In my experience, any web developer worth their salt knows about application architecture, algorithms, scalability, distributed systems, version control, databases, data migration, APIs, testing, and on and on.
It's the companies who realize a good web developer is a software engineer that often use that title whether you are building web applications, embedded software, etc. In these cases, Facebook/Google may very well have web developer positions for hire under the "Software Engineer" title.
I have to respectfully disagree with @cdagli. As developers, we all face problems that are already solved. A good developer knows how to evaluate the existing solutions and determine which ones are well done and evaluate when their time is better spent building their own.
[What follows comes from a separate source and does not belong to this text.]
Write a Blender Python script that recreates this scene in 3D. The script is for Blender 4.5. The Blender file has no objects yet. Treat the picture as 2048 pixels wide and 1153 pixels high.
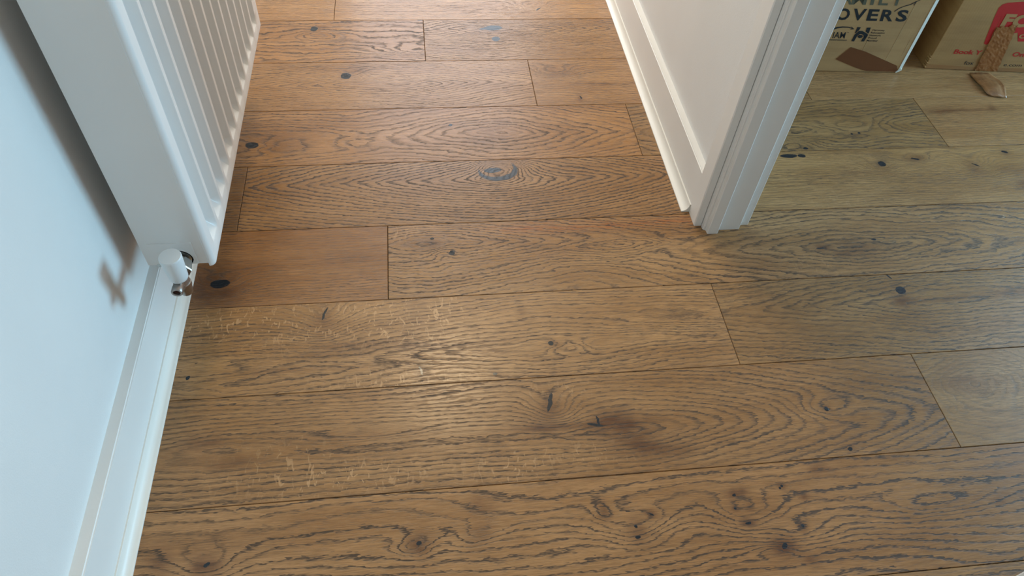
import bpy, bmesh, math, random
from mathutils import Vector, Matrix
random.seed(4)
SC = bpy.context.scene
COL = SC.collection

# ------------------------------------------------------------------ camera
F_PX = 1466.31
cam = bpy.data.cameras.new('camera')
cam.sensor_fit = 'HORIZONTAL'; cam.sensor_width = 36.0; cam.lens = F_PX * 36.0 / 2048.0
cam.clip_start = 0.01; cam.clip_end = 50
co = bpy.data.objects.new('camera', cam); COL.objects.link(co)
RT = Vector((0.99222339, -0.11003593, 0.05817931))
UP = Vector((0.04898832, 0.77492256, 0.63015488))
FW = Vector((0.11442414, 0.6224043, -0.77428677))
m = Matrix.Identity(4)
for i in range(3):
    m[i][0], m[i][1], m[i][2] = RT[i], UP[i], -FW[i]
m[0][3], m[1][3], m[2][3] = 0.0, -1.99788, 1.08282
co.matrix_world = m
SC.camera = co

# ------------------------------------------------------------------ world, exposure, lights
SC.view_settings.view_transform = 'Standard'
SC.view_settings.look = 'None'
SC.view_settings.gamma = 1.0
SC.view_settings.use_curve_mapping = False
SC.view_settings.exposure = 0.0
W = bpy.data.worlds.new('world'); SC.world = W; W.use_nodes = True
W.node_tree.nodes['Background'].inputs[0].default_value = (0.62, 0.75, 1.0, 1)
W.node_tree.nodes['Background'].inputs[1].default_value = 1.0

def area(name, loc, target, sx, sy, power, color, shape='RECTANGLE', spread=180):
    l = bpy.data.lights.new(name, 'AREA'); l.shape = shape; l.size = sx; l.size_y = sy
    l.energy = power; l.color = color; l.spread = math.radians(spread)
    o = bpy.data.objects.new(name, l); COL.objects.link(o)
    o.location = loc
    d = Vector(target) - Vector(loc)
    o.rotation_euler = d.to_track_quat('-Z', 'Y').to_euler()
    return o
# ceiling light of the corridor (warm), glazed front door, window of the room on the right, then two added fills
area('ceiling_lamp_light', (0.08, 0.23, 2.41), (0.08, 0.23, 0), 0.48, 0.48, 14.8, (1.0, 0.80, 0.52), 'DISK')
area('front_door_daylight', (0.14, 1.26, 1.10), (0.14, -3, 1.00), 0.85, 1.8, 21.0, (0.86, 0.93, 1.0))
area('window_daylight', (2.72, -0.75, 1.45), (0.0, -1.1, 1.2), 1.3, 1.1, 10.5, (0.72, 0.84, 1.0))
area('low_bounce_fill', (2.72, -0.85, 0.36), (0.0, -1.2, 0.30), 0.60, 0.66, 17.5, (0.35, 0.73, 1.0), spread=100)  # added low light, stands in for bounce off the unseen room's sunlit floor
area('rear_hall_fill', (0.1, -2.95, 1.6), (0.1, 0.0, 0.4), 0.9, 1.2, 3.2, (1.0, 0.93, 0.80))  # added fill from the rear, lifts the faces turned towards the camera

# ------------------------------------------------------------------ helpers
def lin(r, g, b):
    f = lambda c: (c/255/12.92) if c/255 <= 0.04045 else ((c/255+0.055)/1.055)**2.4
    return (f(r), f(g), f(b), 1)

def link(name, me, mat=None, parent=None):
    o = bpy.data.objects.new(name, me); COL.objects.link(o)
    if mat is not None: me.materials.append(mat)
    if parent is not None: o.parent = parent
    return o

def obj(name, bm, mat=None, parent=None, smooth=None):
    bmesh.ops.recalc_face_normals(bm, faces=bm.faces)
    me = bpy.data.meshes.new(name); bm.to_mesh(me); bm.free()
    if smooth is not None:
        me.shade_smooth() if smooth >= 180 else None
        if smooth < 180:
            for p in me.polygons: p.use_smooth = True
            me.set_sharp_from_angle(angle=math.radians(smooth))
    return link(name, me, mat, parent)

def tag(o, label=None, cat=None, group=None, kind=None):
    if label: o['label'] = label
    if cat: o['category'] = cat
    if group: o['group'] = group
    if kind: o['kind'] = kind
    return o

def empty(name, loc, rz=0.0):
    o = bpy.data.objects.new(name, None); COL.objects.link(o)
    o.location = loc; o.rotation_euler = (0, 0, rz); o.empty_display_size = 0.05
    return o

def box(bm, x0, x1, y0, y1, z0, z1, bevel=0.0, seg=1):
    r = bmesh.ops.create_cube(bm, size=1.0)
    vs = r['verts']
    bmesh.ops.scale(bm, vec=(x1-x0, y1-y0, z1-z0), verts=vs)
    bmesh.ops.translate(bm, vec=((x0+x1)/2, (y0+y1)/2, (z0+z1)/2), verts=vs)
    if bevel > 0:
        es = list({e for v in vs for e in v.link_edges})
        bmesh.ops.bevel(bm, geom=es, offset=bevel, segments=seg, profile=0.5, affect='EDGES')
    return bm

def bxo(name, dims, mat, parent=None, bevel=0.0, seg=1, smooth=None):
    return obj(name, box(bmesh.new(), *dims, bevel=bevel, seg=seg), mat, parent, smooth)

def prism(bm, pts, lo, hi, axis='z'):
    """closed polygon pts (2D) extruded along an axis"""
    def P(a, b, c):
        return {'z': (a, b, c), 'y': (a, c, b), 'x': (c, a, b)}[axis]
    v0 = [bm.verts.new(P(a, b, lo)) for a, b in pts]
    v1 = [bm.verts.new(P(a, b, hi)) for a, b in pts]
    n = len(pts)
    for i in range(n):
        bm.faces.new((v0[i], v0[(i+1) % n], v1[(i+1) % n], v1[i]))
    bm.faces.new(v0[::-1]); bm.faces.new(v1)
    return bm

def lathe(bm, prof, origin, axis, seg=32):
    """prof = [(radius, distance along the axis)]"""
    ax = Vector(axis).normalized()
    q = ax.to_track_quat('Z', 'Y').to_matrix()
    o = Vector(origin); rings = []
    for r, h in prof:
        if r < 1e-6:
            rings.append([bm.verts.new(o + q @ Vector((0, 0, h)))]); continue
        rings.append([bm.verts.new(o + q @ Vector((r*math.cos(t), r*math.sin(t), h)))
                      for t in [2*math.pi*k/seg for k in range(seg)]])
    for a, b in zip(rings, rings[1:]):
        for k in range(seg):
            k2 = (k+1) % seg
            if len(a) == 1 and len(b) == 1: continue
            if len(a) == 1: bm.faces.new((a[0], b[k], b[k2]))
            elif len(b) == 1: bm.faces.new((a[k], b[0], a[k2]))
            else: bm.faces.new((a[k], b[k], b[k2], a[k2]))
    return bm

# ------------------------------------------------------------------ node helpers
class NT:
    def __init__(s, name):
        s.mat = bpy.data.materials.new(name); s.mat.use_nodes = True
        s.t = s.mat.node_tree; s.n = s.t.nodes; s.l = s.t.links
        s.b = s.n['Principled BSDF']
    def put(s, node, i, v):
        if v is None: return
        if isinstance(v, (int, float, tuple, list)): node.inputs[i].default_value = v
        else: s.l.new(v, node.inputs[i])
    def math(s, op, a, b=None, c=None, clamp=False):
        x = s.n.new('ShaderNodeMath'); x.operation = op; x.use_clamp = clamp
        s.put(x, 0, a); s.put(x, 1, b); s.put(x, 2, c); return x.outputs[0]
    def vmath(s, op, a, b=None, c=None, out=0):
        x = s.n.new('ShaderNodeVectorMath'); x.operation = op
        s.put(x, 0, a); s.put(x, 1, b); s.put(x, 2, c); return x.outputs[out]
    def noise(s, vec, scale=1.0, detail=2.0, rough=0.5, dist=0.0):
        x = s.n.new('ShaderNodeTexNoise'); s.put(x, 'Vector', vec)
        x.inputs['Scale'].default_value = scale; x.inputs['Detail'].default_value = detail
        x.inputs['Roughness'].default_value = rough; x.inputs['Distortion'].default_value = dist
        return x.outputs[0], x.outputs[1]
    def mr(s, v, a, b, c=0.0, d=1.0, smooth=True):
        x = s.n.new('ShaderNodeMapRange'); x.interpolation_type = 'SMOOTHSTEP' if smooth else 'LINEAR'
        s.put(x, 0, v); s.put(x, 1, a); s.put(x, 2, b); s.put(x, 3, c); s.put(x, 4, d)
        return x.outputs[0]
    def mix(s, f, a, b, mode='MIX'):
        x = s.n.new('ShaderNodeMix'); x.data_type = 'RGBA'; x.blend_type = mode
        s.put(x, 0, f); s.put(x, 6, a); s.put(x, 7, b); return x.outputs[2]
    def coord(s, which='Object'):
        return s.n.new('ShaderNodeTexCoord').outputs[which]
    def bump(s, h, dist, strength=1.0):
        x = s.n.new('ShaderNodeBump'); x.inputs['Distance'].default_value = dist
        x.inputs['Strength'].default_value = strength; s.put(x, 'Height', h)
        s.l.new(x.outputs[0], s.b.inputs['Normal'])
    def done(s, col, rough=0.5, spec=0.5, metal=0.0):
        s.put(s.b, 'Base Color', col); s.put(s.b, 'Roughness', rough)
        s.b.inputs['Specular IOR Level'].default_value = spec
        s.b.inputs['Metallic'].default_value = metal
        return s.mat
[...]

Or, contributing to open source solutions that meet some of their needs but lack in other areas. If doing unique work was what made someone a software engineer, then there wouldn't be many of them out there.
Also, unlike @cdagli, it's been my experience that a Wordpress developer can be responsible for custom development, integrating with 3rd party systems, and other "software" oriented roles. It's the platform itself that gets a bad name due to many poor implementations and how easy it is to get started but there's a big difference between an editor who builds pages in Wordpress, Drupal, etc. and a developer who implements custom solutions built on these platforms.
If companies were to think like that, then a Java developer who deploys some of his apps on Heroku isn't a software engineer. Slack uses a ton of PHP for server-side application logic in their infrastructure. I bet the developers behind their codebase are considered software engineers. Just my 2 cents but I wouldn't assume every web developer is just building Wordpress pages.